--- Begin ---

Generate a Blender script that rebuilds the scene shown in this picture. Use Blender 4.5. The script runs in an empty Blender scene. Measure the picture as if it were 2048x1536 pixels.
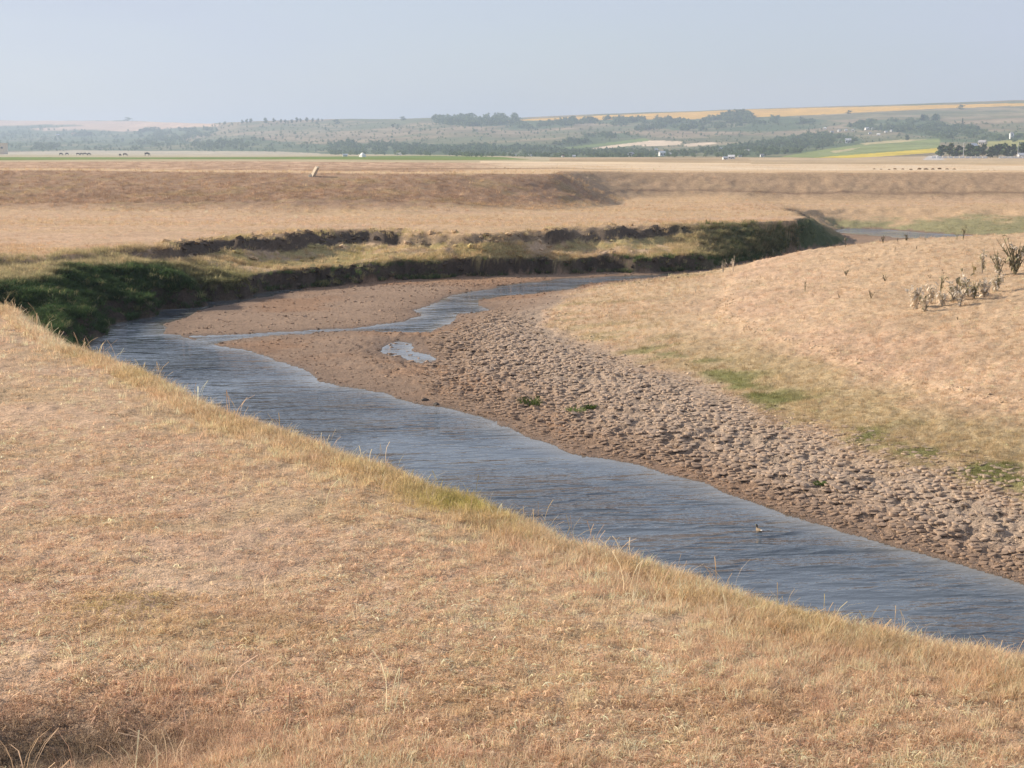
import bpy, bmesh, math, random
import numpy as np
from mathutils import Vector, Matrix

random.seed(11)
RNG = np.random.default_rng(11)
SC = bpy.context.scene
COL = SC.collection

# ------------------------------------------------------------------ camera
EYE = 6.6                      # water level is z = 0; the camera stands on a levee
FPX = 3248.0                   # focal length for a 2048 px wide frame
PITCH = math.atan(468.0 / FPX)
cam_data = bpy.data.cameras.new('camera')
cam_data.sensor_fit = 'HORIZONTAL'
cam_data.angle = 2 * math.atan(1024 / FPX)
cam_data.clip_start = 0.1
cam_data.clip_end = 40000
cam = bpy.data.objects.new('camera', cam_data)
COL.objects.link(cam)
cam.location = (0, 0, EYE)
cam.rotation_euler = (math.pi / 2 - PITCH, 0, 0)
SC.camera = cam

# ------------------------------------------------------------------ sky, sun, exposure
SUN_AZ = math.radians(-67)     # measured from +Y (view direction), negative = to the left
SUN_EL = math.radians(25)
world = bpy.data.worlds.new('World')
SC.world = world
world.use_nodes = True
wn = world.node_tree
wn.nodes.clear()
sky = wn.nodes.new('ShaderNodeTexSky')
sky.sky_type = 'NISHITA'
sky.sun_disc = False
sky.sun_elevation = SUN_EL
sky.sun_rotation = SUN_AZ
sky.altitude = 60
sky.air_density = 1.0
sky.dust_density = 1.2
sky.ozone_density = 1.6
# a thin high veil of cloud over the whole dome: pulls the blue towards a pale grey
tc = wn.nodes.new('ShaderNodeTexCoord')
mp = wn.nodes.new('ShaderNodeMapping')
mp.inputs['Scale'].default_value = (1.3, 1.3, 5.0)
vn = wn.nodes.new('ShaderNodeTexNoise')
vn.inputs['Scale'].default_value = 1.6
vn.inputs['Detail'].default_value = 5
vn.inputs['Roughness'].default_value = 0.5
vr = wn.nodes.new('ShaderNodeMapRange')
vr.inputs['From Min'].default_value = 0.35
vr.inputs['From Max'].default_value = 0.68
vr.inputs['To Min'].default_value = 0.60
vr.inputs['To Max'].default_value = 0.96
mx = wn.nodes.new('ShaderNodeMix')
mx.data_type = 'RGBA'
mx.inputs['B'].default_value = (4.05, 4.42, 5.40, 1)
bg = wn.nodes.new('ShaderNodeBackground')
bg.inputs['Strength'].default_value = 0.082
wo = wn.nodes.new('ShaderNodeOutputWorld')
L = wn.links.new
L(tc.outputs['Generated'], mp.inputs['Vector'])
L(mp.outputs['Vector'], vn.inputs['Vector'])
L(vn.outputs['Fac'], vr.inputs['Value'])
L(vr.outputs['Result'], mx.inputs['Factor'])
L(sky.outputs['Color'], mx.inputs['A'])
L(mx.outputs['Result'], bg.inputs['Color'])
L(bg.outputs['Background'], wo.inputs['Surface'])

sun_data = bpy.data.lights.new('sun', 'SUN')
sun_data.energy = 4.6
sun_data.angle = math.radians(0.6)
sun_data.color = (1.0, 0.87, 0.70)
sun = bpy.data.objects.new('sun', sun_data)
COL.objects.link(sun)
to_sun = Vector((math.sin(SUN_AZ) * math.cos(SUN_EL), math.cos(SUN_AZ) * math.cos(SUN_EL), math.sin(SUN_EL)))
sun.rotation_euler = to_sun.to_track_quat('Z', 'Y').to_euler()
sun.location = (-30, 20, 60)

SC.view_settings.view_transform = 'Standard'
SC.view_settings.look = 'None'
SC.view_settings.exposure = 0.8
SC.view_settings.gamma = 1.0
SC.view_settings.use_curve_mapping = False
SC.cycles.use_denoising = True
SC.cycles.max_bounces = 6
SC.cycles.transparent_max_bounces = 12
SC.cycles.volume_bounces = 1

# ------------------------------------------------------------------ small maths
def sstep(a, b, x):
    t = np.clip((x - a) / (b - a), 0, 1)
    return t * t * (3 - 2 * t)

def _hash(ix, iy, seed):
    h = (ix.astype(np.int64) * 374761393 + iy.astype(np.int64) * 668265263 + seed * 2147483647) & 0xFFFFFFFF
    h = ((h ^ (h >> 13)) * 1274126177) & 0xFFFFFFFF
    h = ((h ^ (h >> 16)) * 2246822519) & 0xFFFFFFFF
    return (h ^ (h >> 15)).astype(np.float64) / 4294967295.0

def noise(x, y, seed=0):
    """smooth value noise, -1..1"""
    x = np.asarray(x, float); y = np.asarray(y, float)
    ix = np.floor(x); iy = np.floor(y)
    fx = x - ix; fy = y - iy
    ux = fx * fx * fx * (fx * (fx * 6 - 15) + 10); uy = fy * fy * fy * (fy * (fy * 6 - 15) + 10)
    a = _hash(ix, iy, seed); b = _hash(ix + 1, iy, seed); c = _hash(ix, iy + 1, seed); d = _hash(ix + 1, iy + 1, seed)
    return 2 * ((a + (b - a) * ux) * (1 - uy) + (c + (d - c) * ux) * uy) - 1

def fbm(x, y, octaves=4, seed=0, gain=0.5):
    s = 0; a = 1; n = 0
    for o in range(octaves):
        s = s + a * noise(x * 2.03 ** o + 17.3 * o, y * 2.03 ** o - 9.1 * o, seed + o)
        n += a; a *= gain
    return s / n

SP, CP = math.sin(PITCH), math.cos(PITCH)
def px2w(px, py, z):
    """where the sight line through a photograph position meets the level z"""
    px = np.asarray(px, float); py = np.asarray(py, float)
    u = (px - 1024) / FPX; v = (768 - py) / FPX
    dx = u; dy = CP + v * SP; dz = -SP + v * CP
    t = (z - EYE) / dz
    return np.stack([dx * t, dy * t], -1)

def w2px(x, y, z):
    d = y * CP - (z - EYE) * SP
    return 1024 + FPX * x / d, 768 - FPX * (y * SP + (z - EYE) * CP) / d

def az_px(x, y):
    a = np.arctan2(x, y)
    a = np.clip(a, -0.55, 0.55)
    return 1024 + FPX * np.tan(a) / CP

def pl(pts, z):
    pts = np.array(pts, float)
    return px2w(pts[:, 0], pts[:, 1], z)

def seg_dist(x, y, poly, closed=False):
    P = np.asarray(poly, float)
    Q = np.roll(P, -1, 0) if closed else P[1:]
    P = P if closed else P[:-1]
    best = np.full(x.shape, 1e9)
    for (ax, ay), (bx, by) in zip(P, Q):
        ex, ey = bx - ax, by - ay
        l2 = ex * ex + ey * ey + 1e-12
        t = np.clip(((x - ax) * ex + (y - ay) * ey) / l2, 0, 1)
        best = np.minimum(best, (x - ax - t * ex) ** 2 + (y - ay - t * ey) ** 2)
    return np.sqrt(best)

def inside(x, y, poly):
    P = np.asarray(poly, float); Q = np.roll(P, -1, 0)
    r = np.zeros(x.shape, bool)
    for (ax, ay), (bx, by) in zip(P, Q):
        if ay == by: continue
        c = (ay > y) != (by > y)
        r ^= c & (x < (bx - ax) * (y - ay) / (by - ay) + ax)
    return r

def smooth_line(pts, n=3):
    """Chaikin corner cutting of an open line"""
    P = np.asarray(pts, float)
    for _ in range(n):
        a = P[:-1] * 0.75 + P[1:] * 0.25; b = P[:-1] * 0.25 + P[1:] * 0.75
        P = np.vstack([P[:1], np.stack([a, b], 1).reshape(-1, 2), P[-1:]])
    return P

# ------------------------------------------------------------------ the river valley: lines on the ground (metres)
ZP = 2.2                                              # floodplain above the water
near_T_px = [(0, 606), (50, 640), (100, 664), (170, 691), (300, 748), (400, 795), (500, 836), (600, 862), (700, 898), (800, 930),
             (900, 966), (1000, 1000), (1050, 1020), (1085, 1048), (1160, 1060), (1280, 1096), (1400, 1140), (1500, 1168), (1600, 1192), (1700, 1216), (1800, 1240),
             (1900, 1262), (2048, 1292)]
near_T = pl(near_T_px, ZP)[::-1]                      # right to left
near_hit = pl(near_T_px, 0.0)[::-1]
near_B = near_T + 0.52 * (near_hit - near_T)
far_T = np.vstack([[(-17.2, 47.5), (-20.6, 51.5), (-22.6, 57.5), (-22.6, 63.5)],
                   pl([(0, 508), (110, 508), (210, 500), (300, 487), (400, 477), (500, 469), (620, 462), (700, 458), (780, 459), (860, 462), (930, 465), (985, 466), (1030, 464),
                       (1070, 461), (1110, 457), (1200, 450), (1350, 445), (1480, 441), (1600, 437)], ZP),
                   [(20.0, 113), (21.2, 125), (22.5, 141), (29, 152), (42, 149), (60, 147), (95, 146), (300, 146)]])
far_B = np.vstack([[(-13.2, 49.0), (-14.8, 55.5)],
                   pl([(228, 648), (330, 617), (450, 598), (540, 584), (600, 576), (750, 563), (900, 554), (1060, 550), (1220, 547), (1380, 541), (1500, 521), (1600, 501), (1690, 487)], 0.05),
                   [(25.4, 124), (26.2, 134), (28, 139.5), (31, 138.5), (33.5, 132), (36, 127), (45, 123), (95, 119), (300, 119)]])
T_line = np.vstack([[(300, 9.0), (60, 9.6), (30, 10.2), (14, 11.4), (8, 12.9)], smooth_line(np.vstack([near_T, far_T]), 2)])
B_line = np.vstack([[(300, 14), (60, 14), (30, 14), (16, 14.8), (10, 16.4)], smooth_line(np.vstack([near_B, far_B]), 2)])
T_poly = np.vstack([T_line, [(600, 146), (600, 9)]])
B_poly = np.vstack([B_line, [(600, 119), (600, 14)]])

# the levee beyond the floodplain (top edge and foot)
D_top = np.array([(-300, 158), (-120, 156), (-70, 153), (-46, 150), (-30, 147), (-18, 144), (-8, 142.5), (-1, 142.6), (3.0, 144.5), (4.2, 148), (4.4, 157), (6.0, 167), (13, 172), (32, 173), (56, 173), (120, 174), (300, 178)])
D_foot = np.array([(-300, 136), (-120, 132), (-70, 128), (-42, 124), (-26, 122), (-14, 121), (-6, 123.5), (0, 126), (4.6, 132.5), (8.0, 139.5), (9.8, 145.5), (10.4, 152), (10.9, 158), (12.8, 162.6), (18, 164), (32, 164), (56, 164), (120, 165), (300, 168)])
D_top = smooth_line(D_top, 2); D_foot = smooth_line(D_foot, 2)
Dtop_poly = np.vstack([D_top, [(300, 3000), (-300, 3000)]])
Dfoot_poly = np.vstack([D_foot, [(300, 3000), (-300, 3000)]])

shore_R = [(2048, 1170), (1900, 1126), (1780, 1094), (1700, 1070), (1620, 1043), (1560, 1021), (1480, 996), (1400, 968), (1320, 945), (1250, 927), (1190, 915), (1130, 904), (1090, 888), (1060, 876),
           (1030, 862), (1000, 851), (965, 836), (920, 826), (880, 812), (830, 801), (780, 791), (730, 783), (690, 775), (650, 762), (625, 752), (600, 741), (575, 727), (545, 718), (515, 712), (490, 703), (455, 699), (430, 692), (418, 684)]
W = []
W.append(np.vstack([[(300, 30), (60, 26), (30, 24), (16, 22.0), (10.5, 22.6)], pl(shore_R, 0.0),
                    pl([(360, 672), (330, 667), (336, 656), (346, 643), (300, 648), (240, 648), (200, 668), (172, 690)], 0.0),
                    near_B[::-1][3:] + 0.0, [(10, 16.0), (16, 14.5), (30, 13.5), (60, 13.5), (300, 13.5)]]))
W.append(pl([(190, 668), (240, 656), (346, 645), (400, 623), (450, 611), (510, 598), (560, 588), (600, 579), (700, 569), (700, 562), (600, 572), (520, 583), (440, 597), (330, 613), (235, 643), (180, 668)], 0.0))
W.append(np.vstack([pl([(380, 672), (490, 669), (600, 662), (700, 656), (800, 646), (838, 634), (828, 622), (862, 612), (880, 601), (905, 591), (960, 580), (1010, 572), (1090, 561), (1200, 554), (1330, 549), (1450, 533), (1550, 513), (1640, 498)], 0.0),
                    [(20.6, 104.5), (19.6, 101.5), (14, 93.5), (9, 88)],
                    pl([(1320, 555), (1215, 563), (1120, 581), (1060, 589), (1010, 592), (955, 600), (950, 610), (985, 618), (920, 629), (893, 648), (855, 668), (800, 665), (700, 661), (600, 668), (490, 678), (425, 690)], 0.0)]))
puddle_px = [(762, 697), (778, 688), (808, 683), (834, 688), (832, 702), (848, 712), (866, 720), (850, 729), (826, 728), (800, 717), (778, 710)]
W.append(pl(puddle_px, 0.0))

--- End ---

EXERCISE INSTRUCTIONS —
Your task is to pick out every line with the string "scene" and copy it.

OUTPUT FOR THIS TASK —
Generate a Blender script that rebuilds the scene shown in this picture. Use Blender 4.5. The script runs in an empty Blender scene. Measure the picture as if it were 2048x1536 pixels.
SC = bpy.context.scene